Though a valiant stab at offering the TV audience representative scenes from the nominated plays was once again made, these moments failed to work (as always). Even Viola Davis‘ anti-pregnancy aria from King Hedley II, the highlight of that show in live performance, came across badly when shorn of its context and seen in close-up. Indeed, the fellow seated next to me at the TheaterMania Tony party commented, “That’s really bad acting and really bad writing,” and wasn’t persuaded by my insistence that he had to see the show to get the proper effect.

Also the subject of much discussion in Tony post-mortems was Christine Ebersole‘s very well prepared but extraordinarily cold, emotionless speech in accepting her award for Best Performance by a Leading Actress in a Musical for 42nd Street–an award many felt to be undeserved, if only because of the size of the role in question. And there were extremely mixed feelings about Mel Brooks‘ conduct throughout the evening, as viewers responded positively to his inimitable sense of humor but negatively to his lack of humility. Brooks’ failure to leave time for a few words by Thomas Meehan, his collaborator on the book of The Producers, caused much talk–especially since everyone (including the man himself) knew that Brooks would almost certainly be brought back to the stage of Radio City Music Hall twice more during the evening.

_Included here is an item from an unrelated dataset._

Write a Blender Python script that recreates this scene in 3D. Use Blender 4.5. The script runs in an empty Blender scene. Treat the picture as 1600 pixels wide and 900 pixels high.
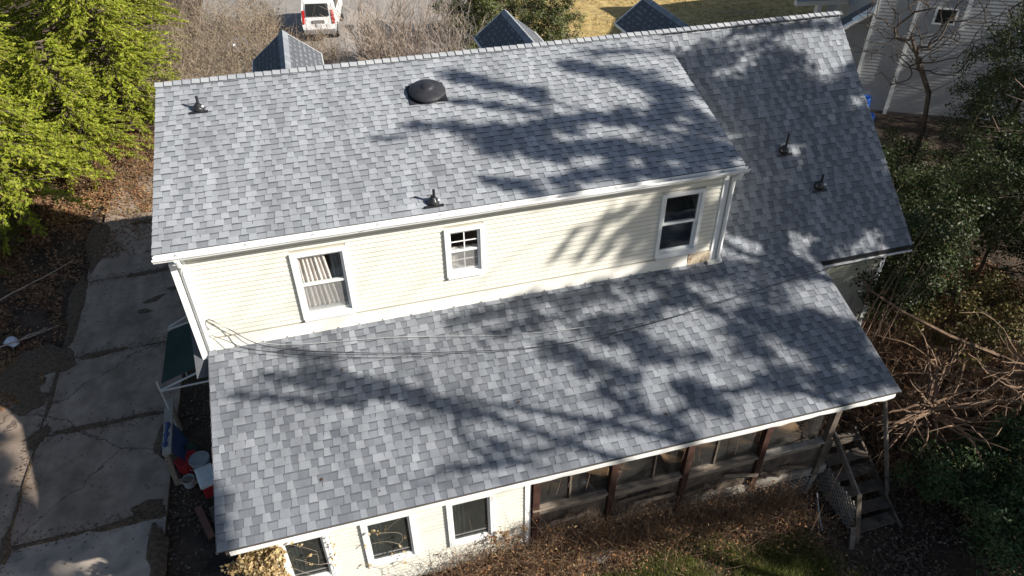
import bpy, math, random
import numpy as np
from mathutils import Vector, Matrix

random.seed(7)
RNG = np.random.default_rng(11)
SC = bpy.context.scene
COL = SC.collection

# ------------------------------------------------------------ camera
YAW, PITCH, ROLL = 0.2681, -0.6588, -0.0096
cd = bpy.data.cameras.new('camera')
cam = bpy.data.objects.new('camera', cd)
COL.objects.link(cam)
F = Vector((math.sin(YAW) * math.cos(PITCH), math.cos(YAW) * math.cos(PITCH), math.sin(PITCH)))
R0 = F.cross(Vector((0, 0, 1))).normalized()
U0 = R0.cross(F)
R = R0 * math.cos(ROLL) + U0 * math.sin(ROLL)
U = U0 * math.cos(ROLL) - R0 * math.sin(ROLL)
CAM = Vector((3.062, -15.172, 12.752))
cam.matrix_world = Matrix(((R.x, U.x, -F.x, CAM.x), (R.y, U.y, -F.y, CAM.y), (R.z, U.z, -F.z, CAM.z), (0, 0, 0, 1)))
cd.sensor_width = 36
cd.lens = 36 * 1137.4 / 1600
cd.clip_start = 0.1
cd.clip_end = 2000
SC.camera = cam

# ------------------------------------------------------------ light
SUN_EL, SUN_AZ = math.radians(29), math.radians(-34)
SV = Vector((math.cos(SUN_EL) * math.cos(SUN_AZ), math.cos(SUN_EL) * math.sin(SUN_AZ), math.sin(SUN_EL)))
ld = bpy.data.lights.new('sun', 'SUN')
ld.energy = 4.6
ld.angle = math.radians(0.6)
ld.color = (1.0, 0.95, 0.87)
sun = bpy.data.objects.new('sun', ld)
COL.objects.link(sun)
sun.rotation_euler = SV.to_track_quat('Z', 'Y').to_euler()
sun.location = (30, -30, 40)
W = bpy.data.worlds.new('World')
SC.world = W
W.use_nodes = True
nt = W.node_tree
bg = nt.nodes['Background']
sky = nt.nodes.new('ShaderNodeTexSky')
sky.sky_type = 'NISHITA'
sky.sun_disc = False
sky.sun_elevation = SUN_EL
sky.sun_rotation = math.radians(90) - SUN_AZ      # measured from +Y, clockwise
nt.links.new(sky.outputs[0], bg.inputs[0])
bg.inputs[1].default_value = 0.055
SC.view_settings.view_transform = 'Standard'
SC.view_settings.look = 'None'
SC.view_settings.exposure = 0.85
SC.view_settings.gamma = 1.0

# ------------------------------------------------------------ helpers
def smooth(a, b, x):
    t = np.clip((np.asarray(x, float) - a) / (b - a), 0, 1)
    return t * t * (3 - 2 * t)

def gz(x, y):
    """height of the bare ground"""
    x = np.asarray(x, float); y = np.asarray(y, float)
    z = -0.06 - 0.6 * smooth(6.5, 12.5, x) * smooth(-3.0, -7.5, y) * smooth(40, 16, x)
    z = z + 0.10 * np.clip(-7.2 - x, 0, 8) * smooth(-3, 3, y)
    z = z + 0.05 * np.sin(x * 1.3 + 0.4) * np.sin(y * 1.1) * smooth(13.0, 14.5, x)
    z = z + 0.05 * np.sin(x * 0.9) * np.sin(y * 1.7 + 1) * smooth(-7.4, -8.6, x)
    return z

class MB:
    """collects shapes into one mesh"""
    def __init__(s): s.v = []; s.f = []; s.m = []
    def add(s, vs, fs, m=0):
        o = len(s.v)
        s.v += [tuple(v) for v in vs]
        s.f += [tuple(o + i for i in f) for f in fs]
        s.m += [m] * len(fs)
        return s
    def box(s, a, b, m=0):
        x0, y0, z0 = a; x1, y1, z1 = b
        return s.add([(x0, y0, z0), (x1, y0, z0), (x1, y1, z0), (x0, y1, z0), (x0, y0, z1), (x1, y0, z1), (x1, y1, z1), (x0, y1, z1)],
                     [(0, 3, 2, 1), (4, 5, 6, 7), (0, 1, 5, 4), (1, 2, 6, 5), (2, 3, 7, 6), (3, 0, 4, 7)], m)
    def bar(s, p, q, w, h, m=0, up=(0, 0, 1)):
        p = Vector(p); q = Vector(q); d = (q - p).normalized(); u = Vector(up)
        if abs(d.dot(u)) > .97: u = Vector((0, 1, 0))
        r = d.cross(u).normalized(); u = r.cross(d)
        r *= w / 2; u *= h / 2
        vs = [p - r - u, p + r - u, p + r + u, p - r + u, q - r - u, q + r - u, q + r + u, q - r + u]
        return s.add(vs, [(0, 1, 2, 3), (7, 6, 5, 4), (0, 4, 5, 1), (1, 5, 6, 2), (2, 6, 7, 3), (3, 7, 4, 0)], m)
    def tube(s, pts, rad, n=6, m=0, cap=True):
        pts = [Vector(p) for p in pts]
        if not hasattr(rad, '__len__'): rad = [rad] * len(pts)
        vs = []; fs = []
        up = Vector((0.3, 0.2, 1)).normalized()
        for i, p in enumerate(pts):
            d = (pts[min(i + 1, len(pts) - 1)] - pts[max(i - 1, 0)])
            d = d.normalized() if d.length > 1e-9 else Vector((0, 0, 1))
            a = d.cross(up)
            if a.length < .05: a = d.cross(Vector((1, 0, 0)))
            a.normalize(); b = d.cross(a)
            for k in range(n):
                t = 2 * math.pi * k / n
                vs.append(p + (a * math.cos(t) + b * math.sin(t)) * rad[i])
        for i in range(len(pts) - 1):
            for k in range(n):
                k2 = (k + 1) % n
                fs.append((i * n + k, i * n + k2, (i + 1) * n + k2, (i + 1) * n + k))
        if cap:
            fs.append(tuple(range(n - 1, -1, -1)))
            fs.append(tuple((len(pts) - 1) * n + k for k in range(n)))
        return s.add(vs, fs, m)
    def lathe(s, c, prof, n=20, m=0, basis=None):
        c = Vector(c); B = basis or Matrix.Identity(3)
        vs = []; fs = []
        for r, z in prof:
            for k in range(n):
                t = 2 * math.pi * k / n
                vs.append(c + B @ Vector((r * math.cos(t), r * math.sin(t), z)))
        for i in range(len(prof) - 1):
            for k in range(n):
                k2 = (k + 1) % n
                fs.append((i * n + k, i * n + k2, (i + 1) * n + k2, (i + 1) * n + k))
        if prof[0][0] > 1e-4: fs.append(tuple(range(n - 1, -1, -1)))
        if prof[-1][0] > 1e-4: fs.append(tuple((len(prof) - 1) * n + k for k in range(n)))
        return s.add(vs, fs, m)
    def sheet(s, grid, m=0):
        r = len(grid); c = len(grid[0])
        return s.add([p for row in grid for p in row], [(i * c + j, i * c + j + 1, (i + 1) * c + j + 1, (i + 1) * c + j) for i in range(r - 1) for j in range(c - 1)], m)
    def mesh(s, name, mats, smooth_=False):
        me = bpy.data.meshes.new(name)
        me.from_pydata(s.v, [], s.f)
        for mt in (mats if isinstance(mats, (list, tuple)) else [mats]): me.materials.append(mt)
        if any(s.m): me.polygons.foreach_set('material_index', s.m)
        if smooth_: me.polygons.foreach_set('use_smooth', [True] * len(s.f))
        me.update()
        return me
    def build(s, name, mats, parent=None, smooth_=False, bevel=0):
        o = link(name, s.mesh(name, mats, smooth_), parent)
        if bevel:
            b = o.modifiers.new('bevel', 'BEVEL'); b.width = bevel; b.segments = 2; b.limit_method = 'ANGLE'
        return o

def link(name, me, parent=None):
    o = bpy.data.objects.new(name, me)
    COL.objects.link(o)
    if parent is not None: put(o, parent)
    return o

def put(o, parent):
    o.parent = parent
    # every thing stands unrotated at its base while it is built, so a shift is enough
    p = parent; off = Vector((0, 0, 0))
    while p.parent: p = p.parent
    off = Vector(p.location)
    if parent.parent is None: o.matrix_parent_inverse = Matrix.Translation(-off)
    else: o.matrix_parent_inverse = Matrix.Identity(4)

def tag(o, label, cat, group=None, kind=None):
    o['label'] = label; o['category'] = cat
    if group: o['group'] = group
    if kind: o['kind'] = kind
    return o

def thing(name, label, cat, loc, group=None):
    o = bpy.data.objects.new(name, None)
    o.empty_display_size = .3
    COL.objects.link(o); o.location = loc
    return tag(o, label, cat, group)

def quads_mesh(name, V, mat):
    """V: (N,4,3) array of quads -> mesh"""
    V = np.asarray(V, np.float32); n = len(V)
    me = bpy.data.meshes.new(name)
    me.vertices.add(n * 4); me.vertices.foreach_set('co', V.reshape(-1))
    me.loops.add(n * 4); me.loops.foreach_set('vertex_index', np.arange(n * 4, dtype=np.int32))
    me.polygons.add(n)
    me.polygons.foreach_set('loop_start', np.arange(0, n * 4, 4, dtype=np.int32))
    me.polygons.foreach_set('loop_total', np.full(n, 4, dtype=np.int32))
    me.materials.append(mat)
    me.update(calc_edges=True); me.validate()
    return me

def unit(a): return a / np.maximum(np.linalg.norm(a, axis=-1, keepdims=True), 1e-9)

def leaves(c, size, aspect=.45, out=None, up=.5, outw=.5, rnd=.8, along=None, droop=0.0):
    """kite-shaped leaf quads at centres c"""
    n = len(c); c = np.asarray(c, float)
    N = RNG.normal(size=(n, 3)) * rnd
    N[:, 2] += up
    if out is not None: N += out * outw
    N = unit(N)
    T = RNG.normal(size=(n, 3)) if along is None else along + RNG.normal(size=(n, 3)) * .35
    T[:, 2] -= droop
    T = unit(T - N * np.sum(T * N, 1, keepdims=True))
    B = np.cross(N, T)
    L = (size * RNG.uniform(.65, 1.3, n))[:, None] * .5
    w = L * aspect
    fold = N * L * .12
    return np.stack([c - T * L, c + B * w - T * L * .1 + fold, c + T * L, c - B * w - T * L * .1 + fold], 1)

# ------------------------------------------------------------ materials
def _n(t, k, **kw):
    n = t.nodes.new(k)
    for a, b in kw.items(): setattr(n, a, b)
    return n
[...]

Most of all, people have been talking about a general backlash to The Producers‘ dominance of the musical awards. However deserved any of its individual Tonys may have been, it was a bit much to see one trophy after another after another given to the show’s personnel while extraordinary work by Polly Bergen, Faith Prince, Kathleen Freeman, André De Shields, Jack O’Brien, David Yazbek, and others went unrewarded. If only the really good shows and performances could be spread out over a number of years!